**Input rows**.
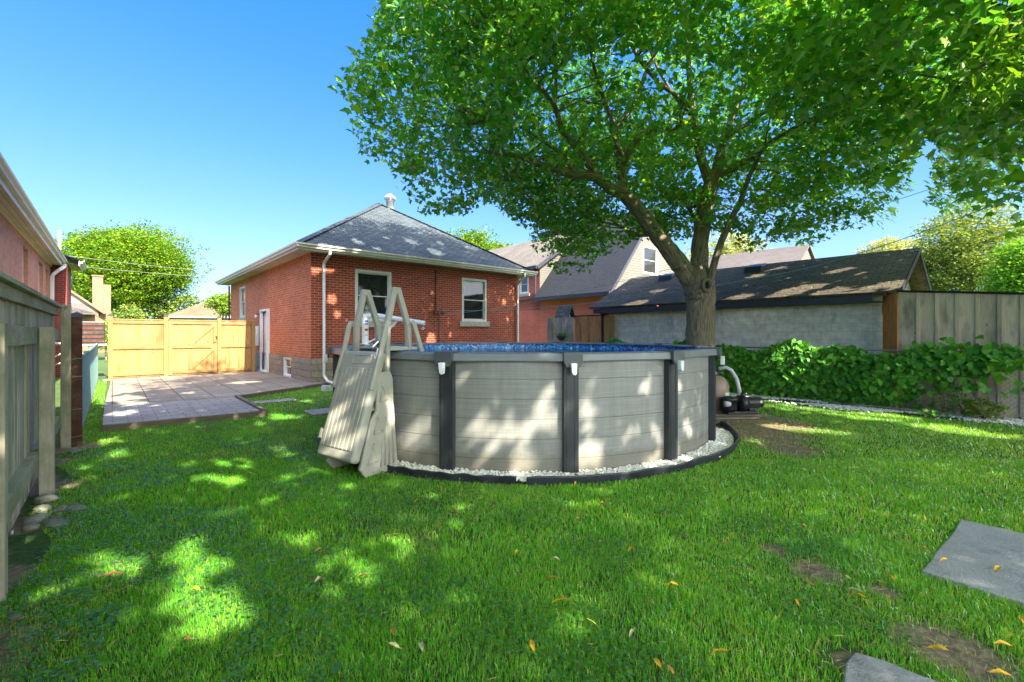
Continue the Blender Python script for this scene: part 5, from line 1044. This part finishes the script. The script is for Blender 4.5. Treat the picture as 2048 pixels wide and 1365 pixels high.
LANCE = (np.array([[0, 0, 0], [.14, .3, .02], [.12, .65, .0], [0, 1, -.1], [-.12, .65, .0], [-.14, .3, .02]]), [[0, 1, 2, 3], [0, 3, 4, 5]])
leaves('foliage', np.array(bb), .15, 'ashleaf', AT, LANCE, up=.35, droop=1.2)
BT_ = thing('shade_tree', 'tall broad tree behind the viewer shading the near lawn', 'tree', (2.6, -6.8, 0))
offB = np.array([2.6, -6.8, 0]); m = MB(); m.tube([(0, 0, -.1), (0, 0, 3), (.2, .2, 6), (.1, .3, 9)], [.32, .26, .2, .1], 10); m.tube([(0, 0, 3), (-1.5, 1.5, 6)], [.15, .05], 8); m.tube([(0, 0, 3), (1.8, .5, 6)], [.15, .05], 8); obj('trunk', m, 'bark', BT_)
e1 = np.cross(SUN, [0, 0, 1.0]); e1 /= np.linalg.norm(e1); e2 = np.cross(e1, SUN); CS = .125
allp = np.concatenate([pos, posR]); U, V = allp@e1, allp@e2; occ = {}
iu, iv = np.floor(U/CS).astype(int), np.floor(V/CS).astype(int); ou, ov_ = iu.min()-200, iv.min()-200
grid = np.zeros((iu.max()-ou+400, iv.max()-ov_+400)); np.add.at(grid, (iu-ou, iv-ov_), np.concatenate([np.full(len(pos), .0034), np.full(len(posR), .0064)])/CS**2)
g2 = grid*.2
for dx_ in (-1, 0, 1):
    for dy_ in (-1, 0, 1):
        if dx_ or dy_: g2 += .1*np.roll(np.roll(grid, dx_, 0), dy_, 1)
gy, gx = np.meshgrid(np.arange(1.2, 20.5, .09), np.arange(-9.5, 9.5, .09)); gp_ = np.stack([gx.ravel(), gy.ravel(), np.zeros(gx.size)], -1)
gl, ga = gp_@np.array(list(D2)), gp_@np.array(list(D1)); gp_ = gp_[~((gl < 1.6) & (ga > 15.2))]
cu, cv = np.floor(gp_@e1/CS).astype(int), np.floor(gp_@e2/CS).astype(int); key, first = np.unique(cu*100000+cv, return_index=True); gp_ = gp_[first]; cu, cv = cu[first], cv[first]
need = np.clip(3.7-g2[np.clip(cu-ou, 0, grid.shape[0]-1), np.clip(cv-ov_, 0, grid.shape[1]-1)], 0, 3.7)
posF = []  # extra leaves added along sun rays, mostly out of view, to block the sun
for rep in range(7):
    sel = rng.uniform(0, 1, len(gp_)) < need/3.4; q = gp_[sel]+rng.normal(size=(sel.sum(), 3))*[.03, .03, 0]; hh = rng.uniform(5.2, 9.2, len(q)); c = q+SUN[None]*(hh/SUN[2])[:, None]
    ok = in_crown(c, 6) & (np.linalg.norm(c-np.array([0, 0, CH]), axis=1) > 3.6); x_, y_ = project(c); ok &= (c[:, 1] < .3) | (y_ < -25) | (x_ > 2100) | (c[:, 1] > 7); posF.append(c[ok]); need[np.where(sel)[0][ok]] -= 1.15; need = np.maximum(need, 0)
posF = np.concatenate(posF); posF = posF[sun_cull(posF)]; print('fill leaves', len(posF))
dM = np.linalg.norm(posF[:, :2]-[4.7, 11.4], axis=1); dR = np.linalg.norm(posF[:, :2]-[9.4, 1.4], axis=1); dB = np.linalg.norm(posF[:, :2]-[2.6, -6.8], axis=1); who = np.argmin(np.stack([dM-2, dR, dB], -1), 1)
for k_, (par, of_) in enumerate(((MP, np.array([4.7, 11.4, 0])), (RT, off))): leaves('shade_fill_foliage', posF[who == k_]-of_, .23, 'maple', par, up=.75, nrm=SUN)
posB = posF[who == 2]
leaves('crown', posB-offB, .23, 'maple', BT_, up=.75, nrm=SUN)  # unseen crown made only of the added sun-blocking leaves

# ---------------------------------------------------------------- background trees
def bgtree(name, label, c, rad, zc, mat, n, size, group=None, trunk_r=.25, lobes=9, sq=.75, cat='tree'):
    t = thing(name, label, cat, (c[0], c[1], 0), 0, group); m = MB(); m.tube([(0, 0, -.1), (0, 0, zc*.5), (0, 0, zc)], [trunk_r, trunk_r*.7, trunk_r*.3], 8)
    for _ in range(6):
        th = random.uniform(0, 6.28); m.tube([(0, 0, zc*random.uniform(.35, .7)), (math.cos(th)*rad*.45, math.sin(th)*rad*.45, zc+random.uniform(-.2, .4)*rad*sq)], [trunk_r*.4, trunk_r*.12], 5)
    obj('trunk', m, 'bark', t)
    P_ = []
    for k in range(lobes):
        d = rng.normal(size=3); d /= np.linalg.norm(d); q = np.array([0, 0, zc])+d*np.array([rad, rad, rad*sq])*rng.uniform(.35, .68); r_ = rad*rng.uniform(.32, .55)
        d2 = rng.normal(size=(n//lobes//8, 3)); d2 /= np.linalg.norm(d2, axis=1)[:, None]; cc = q+d2*r_*(rng.uniform(.5, 1, (len(d2), 1))**.6)*np.array([1, 1, .8])
        P_.append((cc[:, None, :]+rng.normal(size=(len(cc), 8, 3))*np.array([1, 1, .4])*size*1.3).reshape(-1, 3))
    pp = np.concatenate(P_); pp = pp[pp[:, 2] > .6]
    leaves('crown', pp, size, mat, t, CARD, up=.55); return t
v = P(258, 640, 48); t = bgtree('locust_tree', 'large bright green and yellow locust tree at the left beyond the pine fence', (v.x, v.y), 7.1, pxz(548, 48), 'locust', 130000, .20, lobes=75, sq=.80)
v = P(150, 640, 56); bgtree('background_tree', 'green tree low behind the locust tree at its left side', (v.x, v.y), 4.2, 4.4, 'locust', 7000, .25, 'trees beyond the houses', lobes=12)
v = P(350, 640, 50); bgtree('background_tree', 'green tree low behind the tan roofed bungalow', (v.x, v.y), 4.0, 3.0, 'fartree', 6000, .28, 'trees beyond the houses', lobes=12)
v = P(446, 640, 30); bgtree('background_tree', 'bright green slim tree against the left eave of the brick bungalow', (v.x, v.y), .95, 3.6, 'shrub', 4500, .13, 'trees beyond the houses', lobes=10, sq=1.2, trunk_r=.1)
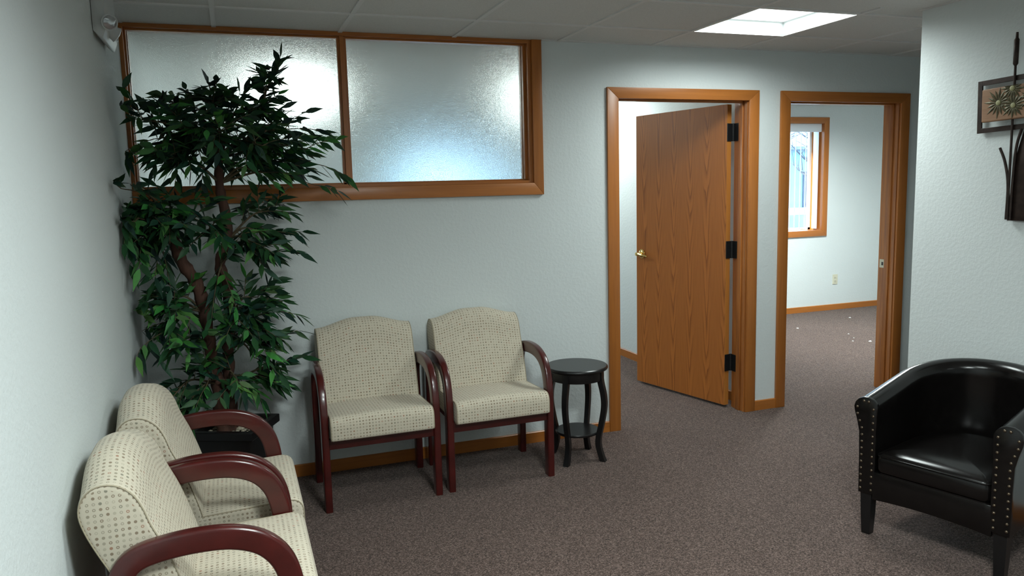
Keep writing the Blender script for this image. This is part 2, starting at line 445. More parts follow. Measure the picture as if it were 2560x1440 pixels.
# walls
b = box(bmesh.new(), -0.15, 0.0, -6.65, 4.75, 0, H+0.26); struct('wall_left', b, M['wall'])
WT = 0.12
b = bmesh.new()
box(b, 0, 2.10, 0, WT, 0, 1.545)
box(b, 2.10, 2.625, 0, WT, 0, H+0.26); box(b, 0, 2.10, 0, WT, H, H+0.26)
box(b, 2.625, 3.592, 0, WT, 2.052, H+0.26)
box(b, 3.592, 3.87, 0, WT, 0, H+0.26)
box(b, 3.87, 4.84, 0, WT, 2.052, H+0.26)
box(b, 4.84, 8.2, 0, WT, 0, H+0.26)
struct('wall_back', b, M['wall'])
b = box(bmesh.new(), RX, RX+0.12, -6.5, RY, 0, H+0.26); struct('wall_right', b, M['wall'])
b = box(bmesh.new(), RX+0.12, 8.2, RY-0.12, RY, 0, H+0.26)
struct('wall_hall', b, M['wall'])
b = box(bmesh.new(), 8.2, 8.35, -6.65, 3.22, 0, H+0.26); struct('wall_hall_end', b, M['wall'])
b = box(bmesh.new(), -0.15, 8.35, -6.65, -6.5, 0, H+0.26); struct('wall_front', b, M['wall'])
b = box(bmesh.new(), 3.67, 3.79, WT, 4.6, 0, H+0.26); struct('wall_between_offices', b, M['wall'])
# office behind the frosted window: far wall with a daylight window
b = bmesh.new()
box(b, 0, 2.3, 4.6, 4.75, 0, H+0.26); box(b, 3.4, 3.67, 4.6, 4.75, 0, H+0.26)
box(b, 2.3, 3.4, 4.6, 4.75, 0, 0.92); box(b, 2.3, 3.4, 4.6, 4.75, 1.85, H+0.26)
struct('wall_office_left', b, M['wall'])
# second office: thick outside wall with its window
W2 = (5.30, 6.828, 0.945, 2.15)
b = bmesh.new()
box(b, 3.79, W2[0]-0.02, FAR2, 3.22, 0, H+0.26); box(b, W2[1]+0.02, 8.2, FAR2, 3.22, 0, H+0.26)
box(b, W2[0]-0.02, W2[1]+0.02, FAR2, 3.22, 0, W2[2]-0.02); box(b, W2[0]-0.02, W2[1]+0.02, FAR2, 3.22, W2[3]+0.02, H+0.26)
struct('wall_office_right', b, M['wall'])

# baseboards
def baseboard(name, segs, axis):
    b = bmesh.new()
    for (p0, p1, c, s) in segs:      # run along axis from p0 to p1, standing off the face c by s
        prof = [(c, 0), (c + s*0.012, 0), (c + s*0.012, 0.062), (c + s*0.008, 0.066), (c, 0.066)]
        prism(b, prof, axis, p0, p1)
    return struct(name, b, M['trim_x'] if axis == 0 else M['trim_y'])
baseboard('baseboard_back', [(0.0, 2.57, 0, -1), (3.647, 3.817, 0, -1), (4.896, 8.2, 0, -1)], 0)
baseboard('baseboard_left', [(-6.5, 0, 0, 1)], 1)
baseboard('baseboard_right', [(-6.5, RY, RX, -1)], 1)
baseboard('baseboard_hall', [(RX, 8.2, RY, 1)], 0)
baseboard('baseboard_office_left', [(WT, 4.6, 3.67, -1)], 1)
baseboard('baseboard_office_right', [(3.79, 8.2, FAR2, -1)], 0)

# ------------------------------------------------------------------ door frames
def casing_board(bm, poly, y0=-0.018, y1=0.0):
    prism(bm, poly, 1, y0, y1, 0.0025)
def door_frame(name, lo, ro, li, ri, zo, zi):
    d = struct(name)
    b = bmesh.new(); casing_board(b, [(lo, 0), (li, 0), (li, zi), (lo, zo)]); obj('casing_upright', b, M['trim_z'], d, 40)
    b = bmesh.new(); casing_board(b, [(ro, 0), (ri, 0), (ri, zi), (ro, zo)]); obj('casing_upright', b, M['trim_z'], d, 40)
    b = bmesh.new(); casing_board(b, [(li, zi), (ri, zi), (ro, zo), (lo, zo)]); obj('casing_head', b, M['trim_x'], d, 40)
    jl, jr, jt = li+0.005, ri-0.005, zi-0.0+0.003
    for (xa, xb, s) in ((jl-0.022, jl, 1), (jr, jr+0.022, -1)):
        b = bmesh.new(); box(b, xa, xb, 0.0, WT, 0, jt+0.02)
        e = jl if s == 1 else jr
        box(b, min(e, e+s*0.011), max(e, e+s*0.011), 0.036, 0.074, 0, jt, 0.002)   # stop
        obj('jamb', b, M['jamb'], d, 40)
    b = bmesh.new(); box(b, jl, jr, 0.0, WT, jt, jt+0.02); box(b, jl, jr, 0.036, 0.074, jt-0.011, jt)
    obj('head_jamb', b, M['trim_x'], d)
    # casing on the office side
    b = bmesh.new()
    box(b, lo, li, WT, WT+0.018, 0, zo); box(b, ri, min(ro, 3.665) if ro < 3.7 else ro, WT, WT+0.018, 0, zo); box(b, li, ri, WT, WT+0.018, zi, zo)
    obj('inner_casing', b, M['trim_z'], d)
    return d, jl, jr
D1, d1l, d1r = door_frame('door_1', 2.570, 3.647, 2.645, 3.572, 2.095, 2.03)
D2, d2l, d2r = door_frame('door_2', 3.817, 4.896, 3.890, 4.820, 2.095, 2.03)

# open door slab of door_1
slab_root = link(bpy.data.objects.new('door_leaf', None), D1); slab_root.empty_display_size = 0.1
ang = math.atan2(0.975, -0.224)
slab_root.location = (3.556, 0.138, 0.0); slab_root.rotation_euler = (0, 0, ang - PI)
# local: slab runs along -x when closed, its waiting-room face towards -y
slab_root.name = 'door_leaf'
b = box(bmesh.new(), -0.876, -0.004, -0.047, -0.007, 0.018, 2.022, 0.002)
slab = obj('slab', b, M['door'], slab_root)
b = bmesh.new(); box(b, -0.0045, -0.003, -0.0465, -0.0075, 0.019, 2.021); obj('edge_band', b, M['edge'], slab_root)
for z in (1.843, 1.077, 0.311):
    b = bmesh.new()
    box(b, -0.004, 0.0015, -0.047, -0.004, z-0.057, z+0.057)
    obj('hinge_leaf', b, M['black_metal'], slab_root)
    b = bmesh.new()
    lathe(b, [(0.009, z-0.057), (0.009, z-0.019), (0.0083, z-0.0185), (0.009, z-0.018), (0.009, z+0.019), (0.0083, z+0.0195), (0.009, z+0.02), (0.009, z+0.057)], 3.561, 0.137, 12)
    box(b, d1r-0.004, d1r-0.0005, 0.082, 0.138, z-0.057, z+0.057); box(b, 3.559, d1r-0.0005, 0.134, 0.138, z-0.057, z+0.057)
    obj('hinge', b, M['black_metal'], D1)
# lever handle near the free edge, on the visible face
hb = bmesh.new()
def disc_y(bm, cx, cz, y0, y1, r, n=28, r2=None):
    r2 = r2 or r
    rings(bm, [[(cx + (r if k == 0 else r2)*math.cos(2*PI*i/n), y, cz + (r if k == 0 else r2)*math.sin(2*PI*i/n)) for i in range(n)] for k, y in enumerate((y0, y1))])
disc_y(hb, -0.812, 1.005, -0.047, -0.055, 0.033); disc_y(hb, -0.812, 1.005, -0.055, -0.062, 0.030, r2=0.020)
disc_y(hb, -0.812, 1.005, -0.062, -0.092, 0.011)
disc_y(hb, -0.812, 1.005, -0.088, -0.108, 0.016, r2=0.014)
tube(hb, catmull([(-0.812, -0.099, 1.005), (-0.786, -0.101, 1.003), (-0.750, -0.099, 0.997), (-0.718, -0.088, 0.992)], 5), [0.012]*5+[0.0105]*5+[0.009]*5+[0.007], 10)
obj('lever_handle', hb, M['brass'], slab_root, 40)
# strike plate of door_2
b = box(bmesh.new(), d2r-0.002, d2r+0.001, 0.082, 0.121, 0.885, 0.945, 0.0008)
sp = obj('strike_plate', b, M['almond'], D2)
b = box(bmesh.new(), d2r-0.0026, d2r-0.0015, 0.087, 0.103, 0.902, 0.926); obj('latch_hole', b, M['dark_slot'], sp)

# ------------------------------------------------------------------ frosted interior window
Wd = struct('window_1')
WZ0, WZ1 = 1.545, H
b = bmesh.new(); casing_board(b, [(0.001, 1.479), (2.157, 1.479), (2.097, 1.547), (0.001, 1.547)]); obj('casing_bottom', b, M['trim_x'], Wd, 40)
b = bmesh.new(); casing_board(b, [(2.157, 1.479), (2.157, H-0.001), (2.097, H-0.001), (2.097, 1.547)]); obj('casing_upright', b, M['trim_z'], Wd, 40)
b = bmesh.new(); box(b, 0.0005, 2.10, 0, WT, 1.545, 1.562); box(b, 0.02, 2.07, 0.035, 0.062, 1.562, 1.571, 0.001); obj('sill_jamb', b, M['trim_x'], Wd)
b = bmesh.new(); box(b, 0.0005, 2.10, 0.0, WT, 2.327, H-0.0005); box(b, 0.02, 2.07, 0.03, 0.062, 2.318, 2.327, 0.001); obj('head_jamb', b, M['trim_x'], Wd)
b = bmesh.new(); box(b, 0.0005, 0.018, 0.0, WT, 1.562, 2.327); box(b, 0.018, 0.027, 0.035, 0.062, 1.562, 2.327, 0.001); obj('side_jamb', b, M['trim_z'], Wd)
b = bmesh.new(); box(b, 2.077, 2.10, 0.0, WT, 1.562, 2.327); box(b, 2.062, 2.077, 0.035, 0.062, 1.562, 2.327, 0.001); obj('side_jamb', b, M['trim_z'], Wd)
b = bmesh.new(); box(b, 1.035, 1.057, 0.012, WT-0.01, 1.562, 2.327, 0.001); box(b, 1.023, 1.071, 0.035, 0.062, 1.562, 2.327, 0.001); obj('mullion', b, M['trim_z'], Wd)
for xa, xb in ((0.019, 1.034), (1.058, 2.076)):
    b = box(bmesh.new(), xa, xb, 0.066, 0.072, 1.563, 2.326); obj('frosted_pane', b, M['frost'], Wd)
b = bmesh.new()
for xa, xb in ((0.018, 0.030), (1.030, 1.035), (1.057, 1.062), (2.062, 2.077)): box(b, xa, xb, 0.076, 0.10, 1.562, 2.327)
obj('rear_stop', b, M['trim_z'], Wd)

# daylight window of the office behind the frosted glass
W3 = struct('window_3')
b = bmesh.new()
for bx in ((2.3, 2.35, 0.92, 1.85), (3.35, 3.4, 0.92, 1.85), (2.35, 3.35, 0.92, 0.97), (2.35, 3.35, 1.80, 1.85)):
    box(b, bx[0], bx[1], 4.64, 4.70, bx[2], bx[3])
obj('frame', b, M['ext_white'], W3)
b = box(bmesh.new(), 2.35, 3.35, 4.668, 4.672, 0.97, 1.80); obj('pane', b, M['pane'], W3)

# ------------------------------------------------------------------ window of the second office
W2o = struct('window_2')
x0, x1, z0, z1 = W2
cw = 0.068
yF = FAR2
b = bmesh.new(); prism(b, [(x1, z0), (x1+cw, z0-cw), (x1+cw, z1+cw), (x1, z1)], 1, yF-0.018, yF, 0.002); obj('casing_upright', b, M['trim_z'], W2o, 40)
b = bmesh.new(); prism(b, [(x0, z0), (x0-cw, z0-cw), (x0-cw, z1+cw), (x0, z1)], 1, yF-0.018, yF, 0.002); obj('casing_upright', b, M['trim_z'], W2o, 40)
b = bmesh.new(); prism(b, [(x0, z1), (x1, z1), (x1+cw, z1+cw), (x0-cw, z1+cw)], 1, yF-0.018, yF, 0.002); obj('casing_head', b, M['trim_x'], W2o, 40)
b = bmesh.new(); prism(b, [(x0, z0), (x1, z0), (x1+cw, z0-cw), (x0-cw, z0-cw)], 1, yF-0.018, yF, 0.002); obj('casing_bottom', b, M['trim_x'], W2o, 40)
for (a, c) in ((x0-0.02, x0), (x1, x1+0.02)):
    b = box(bmesh.new(), a, c, yF, 3.20, z0-0.02, z1+0.02); obj('reveal', b, M['trim_z'], W2o)
b = box(bmesh.new(), x0, x1, yF, 3.20, z1, z1+0.02); obj('head_reveal', b, M['trim_x'], W2o)
b = box(bmesh.new(), x0, x1, yF, 3.20, z0-0.02, z0); obj('sill', b, M['trim_x'], W2o)
b = bmesh.new()
for bx in ((x0, x0+0.03, z0, z1), (x1-0.03, x1, z0, z1), (x0, x1, z0, z0+0.025), (x0, x1, z1-0.025, z1), (6.0, 6.03, z0, z1)):
    box(b, bx[0], bx[1], 3.165, 3.20, bx[2], bx[3])
obj('sash_frame', b, M['ext_white'], W2o)
b = box(bmesh.new(), x0+0.03, x1-0.03, 3.180, 3.184, z0+0.025, z1-0.025); obj('pane', b, M['pane'], W2o)

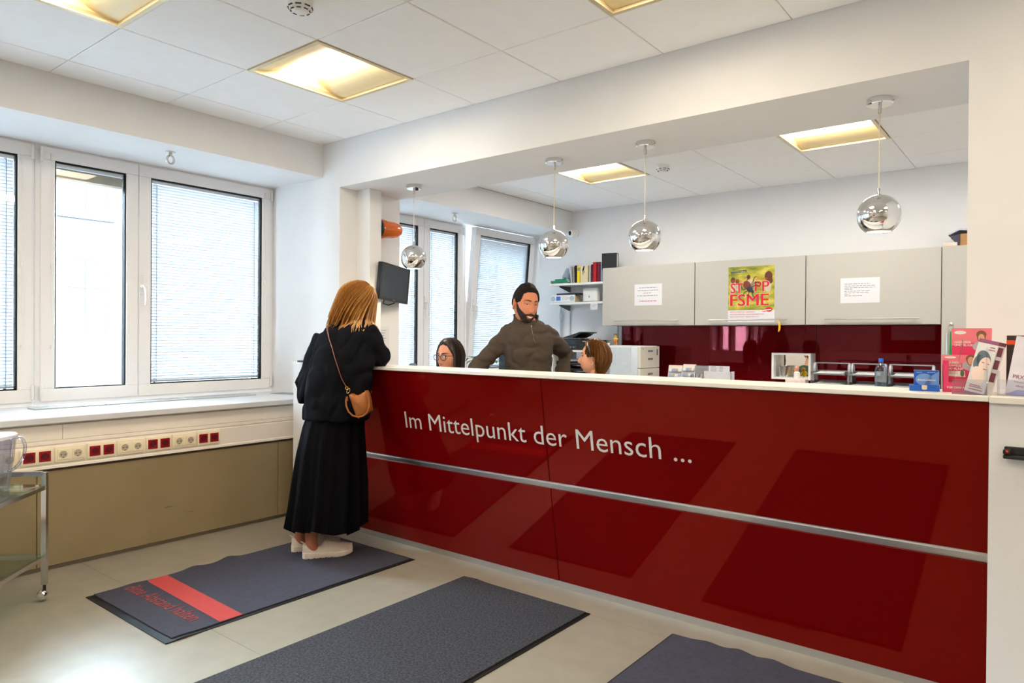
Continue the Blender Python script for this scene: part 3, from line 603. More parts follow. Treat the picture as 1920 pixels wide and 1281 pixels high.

**What you need to do**.
Count every line above that holds the string "scene" and give the total, nothing more.

**Finished task**.
2